Business

June 17, 2013

Boeing, Qatar Airways announce agreement for nine 777-300ERs

boeing-qatar
Boeing and Qatar Airways June 17 announced agreements for nine Boeing 777-300ER (Extended Range) airplanes at the 2013 Paris Air Show.

The agreements include a firm order for two airplanes previously attributed to an unidentified customer on Boeing Commercial Airplanes Orders and Deliveries website, plus a commitment for an additional seven airplanes. The total value of the agreement is $2.8 billion at current list prices.

The Doha-based airline currently operates 35 Boeing passenger and cargo 777s of various types, including 22 777-300ERs, nine 777-200LR (Longer Range) airplanes and four 777 Freighters.

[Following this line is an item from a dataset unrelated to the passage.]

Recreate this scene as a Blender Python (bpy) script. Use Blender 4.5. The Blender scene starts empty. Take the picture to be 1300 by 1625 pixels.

The two firm airplanes give Qatar Airways a backlog of nine Boeing 777s. When the additional seven become firm, the backlog will rise to 16.

“With its reliability, economics and range capability, the 777 will continue to play a key role in enabling Qatar Airways to operate more direct non-stop flights from our hub in Doha to destinations in many markets including Australasia and the United States,” said Qatar Airways Chief Executive Officer Akbar Al Baker, speaking at a press conference at Le Bourget on the opening day of the Paris Air Show.

“We have already shown a desire to open up new destinations in the U.S., and the Boeing 777 will further feature in our expansion plans in this part of the world.”

Qatar Airways currently operates a modern fleet of 125 aircraft to 128 key business and leisure destinations across Europe, the Middle East, Africa, Asia Pacific and The Americas.

Qatar Airways took delivery of its first Boeing 777 in November 2007. In September 2011, the airline received a 777-200LR that became the 100th airplane to join its fleet.

“It is a great honor to have Qatar Airways operate the 777 as its long-haul flagship aircraft,” said Ray Conner, president and CEO, Boeing Commercial Airplanes. “The 777’s unrivaled economics and customer-preferred passenger experience make it a cornerstone of Qatar Airways’ success.”

The demand for the Boeing 777 led to an increased production rate of 8.3 per month – 100 airplanes per year – in February 2013. In the past three years, the 777 program has increased rate two times, first from five airplanes per month to seven in 2011, then to the current, all-time high rate of 8.3.

As of May 2013, 1,105 777s have been delivered and a total of 1,452 have been ordered by 68 customers around the globe.